Measure comes as chancellor seeks to unlock tens of billions of pounds of retirement fund cash.

 and  in London

Chancellor Jeremy Hunt is set to unveil sweeping reforms to the pension market to give British workers a “pot for life” as he pushes forward with an agenda to unlock retirement capital for economic growth.

At present, employers are obliged to automatically enrol eligible new staff into a retirement scheme, chosen by the company.

This requirement has resulted in tens of millions of small pension pots building up in the system, as workers move jobs and switch to their new employer’s scheme.

Measures to be outlined by Hunt in the Autumn Statement on Wednesday will give a worker the right to nominate the pension scheme that their employer pays contributions to — a similar approach taken by countries such as Australia.

“British workers deserve to get the most out of their pensions, so we will make it easier for employees to keep track of their hard-earned savings,” said a Treasury insider.

“Helping people keep the same pension pot will stop billions of pounds being needlessly lost and make sure tomorrow’s pensioners benefit from every penny they save.”

Under the current system, employers are responsible for ensuring workers are enrolled into a good value scheme. There are concerns that a shift to a “pot for life” approach could result in people choosing poorer quality pension plans.

Steve Webb, former pensions minister and now partner with LCP, the actuarial consultants, said: “I think this is a terrible idea. It could lead to a fragmentation of the pension system. Lower earners risk being left worse off if they can no longer access a good value workplace pension.”

The measure — to be outlined in a call for evidence — comes as Hunt seeks to unlock tens of billions of pounds of retirement fund cash to help boost investment in the economy.

The chancellor has adopted his so-called Mansion House reforms as part of a drive to boost the amount of UK pension savings invested in the British economy, particularly in privately held companies and fast-growing businesses.

Hunt will also announce a new “growth fund” to be established within the British Business Bank to help facilitate investment by UK pension funds into high-growth start-ups.

Meanwhile, Hunt told the CBI annual conference on Monday that his Autumn Statement would feature measures to “unlock business investment and close the gap with countries like France, Germany and the US”.

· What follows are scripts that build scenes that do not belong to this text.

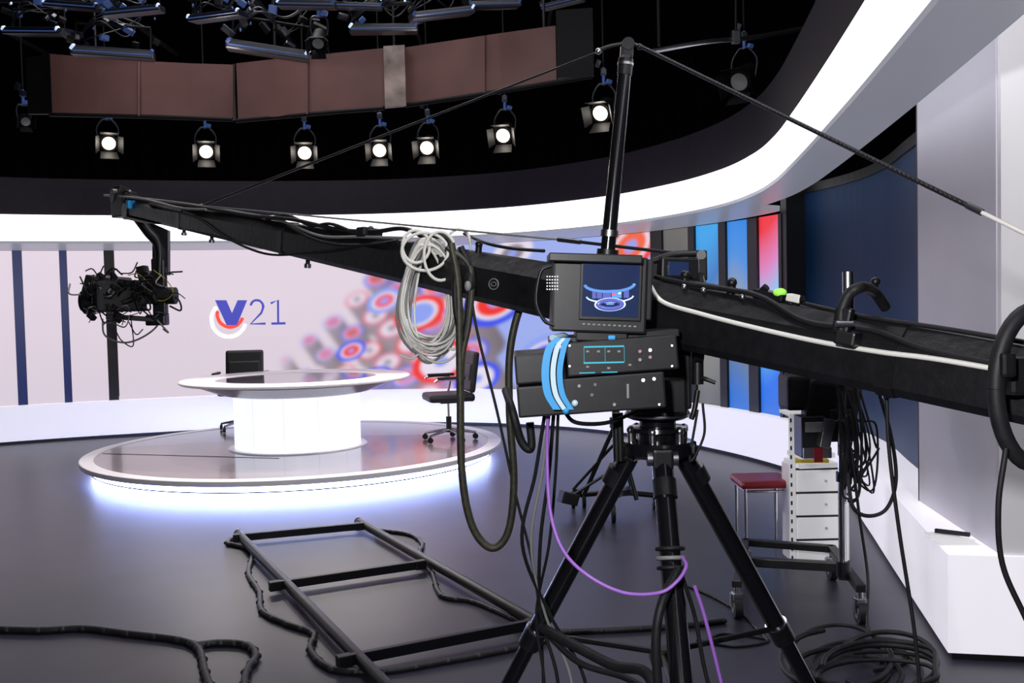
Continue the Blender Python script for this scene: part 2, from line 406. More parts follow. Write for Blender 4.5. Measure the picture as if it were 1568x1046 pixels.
def office_chair(pos, yaw):
    b = B('office_chair'); Rz = Matrix.Rotation(yaw, 3, 'Z'); P = Vector(pos)
    def T(x, y, z): return P + Rz @ Vector((x, y, z))
    for k in range(5):
        a = 2 * math.pi * k / 5 + .3; ex, ey = .29 * math.cos(a), .29 * math.sin(a)
        b.tube([T(0, 0, .12), T(ex * .5, ey * .5, .10), T(ex, ey, .075)], .02, M_chrome, r2=.013)
        b.cyl(T(ex - .012, ey, .032), T(ex + .012, ey, .032), .031, M_rub, seg=14); b.cyl(T(ex, ey, .03), T(ex, ey, .08), .008, M_black, seg=8)
    b.cyl(T(0, 0, .09), T(0, 0, .26), .03, M_black); b.cyl(T(0, 0, .24), T(0, 0, .43), .017, M_chrome)
    b.box(T(0, 0, .425), (.22, .2, .03), M_black, Rz)
    b.box(T(0, 0, .475), (.50, .50, .085), M_leather, Rz, .04)
    rb = Rz @ Matrix.Rotation(math.radians(-8), 3, 'X')
    b.box(T(0, .25, .74), (.46, .07, .44), M_leather, rb, .035)
    b.box(T(0, .222, .74), (.40, .05, .18), M_leather, rb, .03)
    b.box(T(0, .262, .52), (.07, .02, .22), M_chrome, Rz, .005)
    for sx in (-1, 1):
        b.tube([T(sx * .2, .05, .44), T(sx * .29, .05, .46), T(sx * .30, .08, .66), T(sx * .29, -.14, .68), T(sx * .29, -.2, .66)], .014, M_chrome)
        b.box(T(sx * .29, -.02, .695), (.055, .30, .03), M_leather, Rz, .012)
    return b.done()
c1 = fl(702, 688, PZ); office_chair((c1.x, c1.y, PZ + .001), math.radians(-75))
c2 = at(379, 600, 12.05); office_chair((c2.x, 12.0, PZ + .001), math.radians(5))

# ------------------------------------------------------------ crane arm
CR = empty('camera_crane')
P0 = at(196, 322, 6.5); P1 = at(1000, 480, 3.0); D = P1 - P0
dn = D.normalized(); side = dn.cross(Vector((0, 0, 1))).normalized(); up = side.cross(dn).normalized()
def hh(t): return .056 + .034 * min(1, max(0, t)) - max(0, t - 1) * .035
def A(t, sd=0, u=0): return P0 + D * t + side * (sd * hh(t) * .8) + up * (u * hh(t))
def tpx(u): k = (u - 800) / F; return (k * P0.y - P0.x) / (D.x - k * D.y)
TE = 1.40
b = B('crane_arm', CR)
prof = [(-.45, 1), (.45, 1), (1, .45), (1, -.75), (.75, -1), (-.75, -1), (-1, -.75), (-1, .45)]
def armseg(t0, t1, k=1.0, m=M_cloth, n=8):
    b.loft([[A(t, x * k, y * k) for x, y in prof] for t in [t0 + (t1 - t0) * q / n for q in range(n + 1)]], m, smooth=False)
armseg(.02, TE, n=12)
for tt in (.02, .22, .50, .74, .985, 1.18): armseg(tt, tt + .010, 1.05, M_black, 1)
b.prism([A(.02, -.6, -1), A(.16, -.6, -1), A(.10, -.6, -1.25), A(.03, -.6, -1.3)], side * .08, M_black)
for u in (295, 338, 487):
    t = tpx(u); b.cyl(A(t, 0, -1), A(t, 0, -1.35), .010, M_black); b.cyl(A(t, 0, -1.35), A(t, 0, -1.6), .016, M_steel)
b.box(A(-.005, 0, .1), (.10, .18, .16), M_black, (0, 0, .8), .01)
b.cyl(A(-.02, -1.3, 1.1), A(-.02, 1.3, 1.1), .045, M_black); b.cyl(A(.03, -1.2, -.5), A(.03, 1.2, -.5), .05, M_black)
b.box(A(-.025, 0, 1.5), (.07, .12, .07), M_rub, (0, .3, .8), .01)
for k in range(7):
    q = A(-.03 + .012 * k, .4, 1 + .3 * math.sin(k * 2)); b.ring(q, .03, .006, M_rub, n=(.3, .7, .3 * k - 1), seg=14)
b.box(A(.055, .9, .4), (.07, .03, .05), M_tape, (0, 0, .8))
Y6 = 6.42
b.tube([at(212, 335, Y6), at(232, 362, Y6), at(249, 385, Y6), at(250, 430, Y6)], .035, M_black, seg=10)
b.prism([at(205, 335, Y6), at(262, 360, Y6), at(262, 430, Y6), at(238, 430, Y6), at(238, 378, Y6)], (0, .05, 0), M_black)
b.box(at(250, 455, Y6), (.085, .06, .42), M_black, None, .01)
b.box(at(246, 500, Y6), (.13, .09, .07), M_black, None, .012)
b.cyl(at(225, 462, Y6), at(275, 462, Y6), .055, M_rub); b.cyl(at(225, 440, Y6), at(240, 440, Y6), .07, M_black)
b.done()

b = B('broadcast_camera')
b.box(at(185, 463, Y6), (.30, .34, .20), M_rub, (0, 0, .5), .015)
b.box(at(175, 440, Y6), (.24, .20, .06), M_black, (.1, .1, .4), .01)
b.box(at(210, 497, Y6), (.32, .16, .03), M_black, (0, .1, .2), .005)
dl = Vector((-.3, 1, 0)).normalized(); q = at(160, 470, Y6)
b.cyl(q, q + dl * .25, .075, M_black); b.cyl(q - Vector((.06, 0, 0)), q - Vector((.11, 0, .0)), .085, M_black); b.cyl(q - Vector((.11, 0, 0)), q - Vector((.13, 0, 0)), .065, M_blackg)
b.box(at(143, 445, Y6), (.07, .1, .12), M_rub, (0, .3, 0), .01); b.box(at(225, 430, Y6), (.06, .08, .12), M_rub, (0, -.2, 0), .01)
for k in range(60):
    u0, v0 = random.uniform(130, 265), random.uniform(425, 505); u1, v1 = u0 + random.uniform(-30, 30), v0 + random.uniform(-20, 25)
    m = random.choice([M_rub, M_rub, M_black, M_gcab])
    b.tube([at(u0, v0, Y6 - .16), at((u0 + u1) / 2 + random.uniform(-15, 15), max(v0, v1) + random.uniform(-14, 10), Y6 - .22), at(u1, v1, Y6 - .12)], random.uniform(.003, .006), m, seg=6)
for k in range(24):
    p = at(random.uniform(130, 240), random.uniform(428, 500), Y6 - .17); b.box(p, (.05, .04, .03), random.choice([M_rub, M_black, M_unit]), (random.random(), random.random(), 1), .004)
b.tube([at(240, 422, Y6 - .1), at(262, 440, Y6 - .15), at(270, 458, Y6 - .15), at(255, 470, Y6 - .1), at(235, 466, Y6 - .1)], .003, M_ycab)
b.tube([at(200, 430, Y6 - .2), at(215, 428, Y6 - .2), at(228, 438, Y6 - .2)], .003, M_ycab)
b.tube([at(160, 498, Y6), at(165, 525, Y6), at(200, 535, Y6), at(240, 515, Y6), at(262, 480, Y6)], .006, M_gcab)
b.tube([at(205, 500, Y6), at(208, 540, Y6), at(190, 532, Y6), at(180, 515, Y6)], .004, M_rub)
b.tube([at(262, 450, Y6), at(280, 470, Y6), at(282, 485, Y6), at(265, 478, Y6)], .006, M_rub)
b.done()

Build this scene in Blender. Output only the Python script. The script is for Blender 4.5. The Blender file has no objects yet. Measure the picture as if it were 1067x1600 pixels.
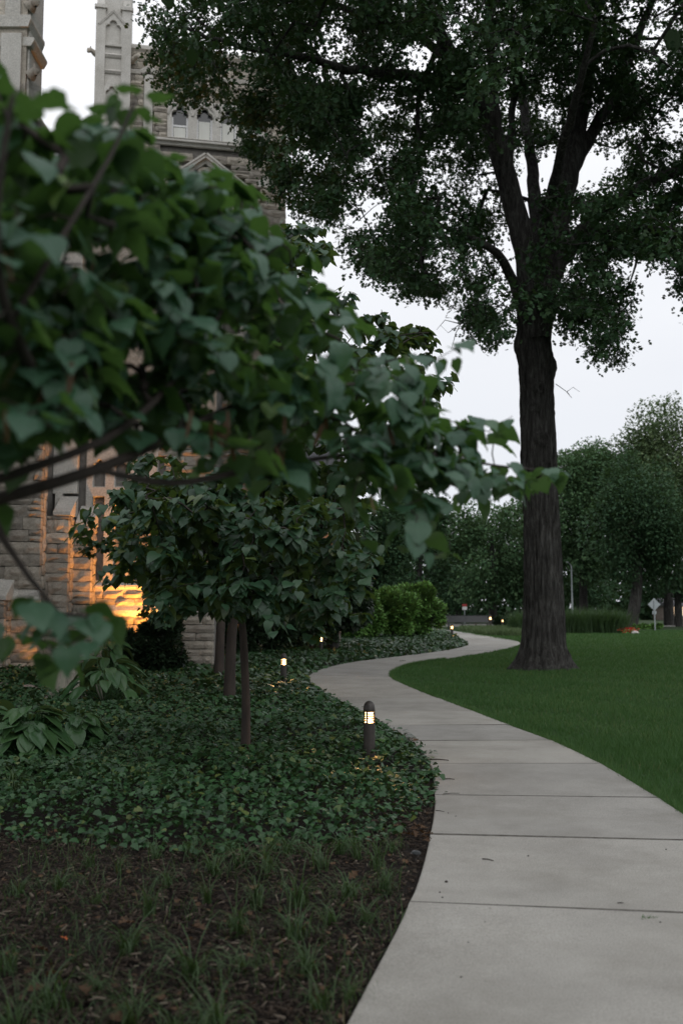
import bpy, bmesh, math, random
import numpy as np
from mathutils import Vector, Matrix, noise as mnoise

rng = np.random.default_rng(11)
random.seed(11)
SC = bpy.context.scene
COL = SC.collection

# ------------------------------------------------------------------ camera, sky, sun, exposure
F = 1556.0                      # focal length in photo pixels (35 mm lens on a portrait 24x36 frame)
CX, CY, HOR, EYE = 533.5, 800.0, 948.0, 1.65
PITCH = math.atan((HOR - CY) / F)
cam_data = bpy.data.cameras.new('camera')
cam = bpy.data.objects.new('camera', cam_data)
COL.objects.link(cam)
cam.location = (0, 0, EYE)
cam.rotation_euler = (math.pi / 2 + PITCH, 0, 0)
cam_data.sensor_fit = 'VERTICAL'
cam_data.sensor_height = 36.0
cam_data.sensor_width = 24.0
cam_data.lens = 35.0
cam_data.clip_start = 0.05
cam_data.clip_end = 1500
cam_data.dof.use_dof = True
cam_data.dof.focus_distance = 11.0
cam_data.dof.aperture_fstop = 2.0
SC.camera = cam

world = bpy.data.worlds.new('World')
SC.world = world
world.use_nodes = True
wn, wl = world.node_tree.nodes, world.node_tree.links
wn.clear()
w_out = wn.new('ShaderNodeOutputWorld')
sky = wn.new('ShaderNodeTexSky')
sky.sky_type = 'NISHITA'
sky.sun_disc = False
SUN_EL, SUN_AZ = math.radians(38), math.radians(-25)
sky.sun_elevation = SUN_EL
sky.sun_rotation = SUN_AZ
bg1 = wn.new('ShaderNodeBackground'); bg1.inputs['Strength'].default_value = 0.05
wl.new(sky.outputs['Color'], bg1.inputs['Color'])
tc = wn.new('ShaderNodeTexCoord')
sep = wn.new('ShaderNodeSeparateXYZ'); wl.new(tc.outputs['Generated'], sep.inputs[0])
cn = wn.new('ShaderNodeTexNoise'); cn.inputs['Scale'].default_value = 2.2; cn.inputs['Detail'].default_value = 5
mp = wn.new('ShaderNodeMapping'); mp.inputs['Scale'].default_value = (1, 1, 3.5)
wl.new(tc.outputs['Generated'], mp.inputs[0]); wl.new(mp.outputs[0], cn.inputs['Vector'])
ma = wn.new('ShaderNodeMath'); ma.operation = 'MULTIPLY_ADD'
wl.new(cn.outputs['Fac'], ma.inputs[0]); ma.inputs[1].default_value = 0.30
wl.new(sep.outputs['Z'], ma.inputs[2])
cr = wn.new('ShaderNodeValToRGB')
wl.new(ma.outputs[0], cr.inputs[0])
e = cr.color_ramp.elements
e[0].position = 0.12; e[0].color = (0.78, 0.815, 0.885, 1)
e[1].position = 1.0; e[1].color = (1.10, 1.13, 1.20, 1)
x = e.new(0.40); x.color = (0.87, 0.89, 0.935, 1)
x = e.new(0.64); x.color = (1.02, 1.03, 1.06, 1)
bg2 = wn.new('ShaderNodeBackground'); bg2.inputs['Strength'].default_value = 1.07
wl.new(cr.outputs[0], bg2.inputs['Color'])
mx = wn.new('ShaderNodeMixShader'); mx.inputs[0].default_value = 0.92
wl.new(bg1.outputs[0], mx.inputs[1]); wl.new(bg2.outputs[0], mx.inputs[2])
wl.new(mx.outputs[0], w_out.inputs['Surface'])

sun_d = bpy.data.lights.new('sun', 'SUN')
sun_d.energy = 0.5
sun_d.angle = math.radians(60)
sun_d.color = (1.0, 0.98, 0.95)
sun = bpy.data.objects.new('sun', sun_d)
COL.objects.link(sun)
sun.rotation_euler = (math.pi / 2 - SUN_EL, 0, math.pi - SUN_AZ + math.pi)
sun.location = (0, 0, 60)

SC.view_settings.view_transform = 'Standard'
SC.view_settings.look = 'None'
SC.view_settings.exposure = 0.0
SC.view_settings.gamma = 1.0
SC.view_settings.use_curve_mapping = False
SC.cycles.max_bounces = 6
SC.cycles.diffuse_bounces = 3
SC.cycles.glossy_bounces = 2
SC.cycles.transmission_bounces = 4
SC.cycles.transparent_max_bounces = 6
SC.cycles.caustics_reflective = False
SC.cycles.caustics_refractive = False
SC.cycles.sample_clamp_indirect = 6
SC.cycles.use_denoising = True

# ------------------------------------------------------------------ helpers
def ray(px, py):
    x, y = (px - CX) / F, -(py - CY) / F
    return np.array([x, math.cos(PITCH) - y * math.sin(PITCH), math.sin(PITCH) + y * math.cos(PITCH)])

def P(px, py, d):               # the point of the sight line at distance d along Y
    r = ray(px, py)
    return np.array([0, 0, EYE]) + r * (d / r[1])

def G(px, py, z=0.0):           # the point of the sight line on the ground
    r = ray(px, py)
    return np.array([0, 0, EYE]) + r * ((z - EYE) / r[2])

def proj(p):                    # world points -> photo pixels
    p = np.asarray(p, float) - np.array([0, 0, EYE])
    f = p[..., 1] * math.cos(PITCH) + p[..., 2] * math.sin(PITCH)
    u = -p[..., 1] * math.sin(PITCH) + p[..., 2] * math.cos(PITCH)
    return CX + F * p[..., 0] / f, CY - F * u / f

def inside(poly, x, y):
    poly = np.asarray(poly, float); x = np.asarray(x, float); y = np.asarray(y, float)
    r = np.zeros(x.shape, bool); n = len(poly); j = n - 1
    for i in range(n):
        xi, yi = poly[i]; xj, yj = poly[j]
        c = ((yi > y) != (yj > y)) & (x < (xj - xi) * (y - yi) / ((yj - yi) or 1e-9) + xi)
        r ^= c; j = i
    return r

def link(o, parent=None):
    COL.objects.link(o)
    if parent is not None:
        o.parent = parent
    return o

def tag(o, label=None, cat=None, group=None, kind=None):
    if label: o['label'] = label
    if cat: o['category'] = cat
    if group: o['group'] = group
    if kind: o['kind'] = kind
    return o

def thing(name, loc, label, cat, group=None, rz=0.0):
    o = bpy.data.objects.new(name, None)
    o.empty_display_size = 0.2
    o.location = Vector(loc); o.rotation_euler = (0, 0, rz)
    COL.objects.link(o)
    return tag(o, label, cat, group)

def mesh_np(name, V, Fc, mat, smooth=False, tint=None, uv=None):
    V = np.ascontiguousarray(V, np.float32); Fc = np.ascontiguousarray(Fc, np.int32)
    me = bpy.data.meshes.new(name)
    k = Fc.shape[1]; n = len(Fc)
    me.vertices.add(len(V)); me.vertices.foreach_set('co', V.ravel())
    me.loops.add(n * k); me.loops.foreach_set('vertex_index', Fc.ravel())
    me.polygons.add(n)
    me.polygons.foreach_set('loop_start', np.arange(0, n * k, k, dtype=np.int32))
    me.polygons.foreach_set('loop_total', np.full(n, k, np.int32))
    if smooth: me.polygons.foreach_set('use_smooth', np.ones(n, bool))
    if tint is not None:
        a = me.attributes.new('tint', 'FLOAT', 'POINT'); a.data.foreach_set('value', np.ascontiguousarray(tint, np.float32))
    if uv is not None:
        l = me.uv_layers.new(name='UVMap')
        l.data.foreach_set('uv', np.ascontiguousarray(uv, np.float32)[Fc.ravel()].ravel())
    me.update(); me.validate()
    if mat: me.materials.append(mat)
    return me

def obj_np(name, V, Fc, mat, parent=None, **k):
    if parent is not None:                       # vertices are given in world space
        V = np.asarray(V, float) - np.array(parent.location)
    return link(bpy.data.objects.new(name, mesh_np(name, V, Fc, mat, **k)), parent)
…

That would include a “complete overhaul of the planning system” so that companies could get refunds on planning applications if they were not dealt with within the relevant timeframe.

Hunt said he wanted to “shake off some of the defeatism and pessimism” about the UK economy. One initiative would see the Treasury inject £20mn into universities to foster more “spinout” companies from research done on campus.

The Treasury said the chancellor would accept in full the recommendations made by an independent review — led by academic Irene Tracey and venture capitalist Andrew Williamson — on how to develop university spinouts. These include the adoption of more standardised deal terms when private investors take a stake.

The £20mn will fund “proof of concept” studies at universities, said Williamson. They would show venture capitalists that a research project has commercial spinout potential, often by carrying out more lab experiments. “These studies typically cost just a couple of hundred thousand pounds, so the new money should help a significant number of companies to get started,” he said.

Big UK research universities have significant venture capital operations. For example, Oxford Science Enterprises, the Oxford university fund, has £850mn under management.

Separately, shadow chancellor Rachel Reeves convened the first meeting on Monday of Labour’s “British Infrastructure Council” — including executives from BlackRock, Fidelity and HSBC — designed to shoehorn City of London cash into UK infrastructure.

Labour said the meeting, which took place at M&G’s offices in the City, discussed issues including the potential for new financing mechanisms for infrastructure to deliver “viable investment models”.

Plans for the council, which will meet every six months, were meant to be announced at the Labour party conference last month but this was delayed after senior Conservative figures intervened and told the companies involved the timing was too political.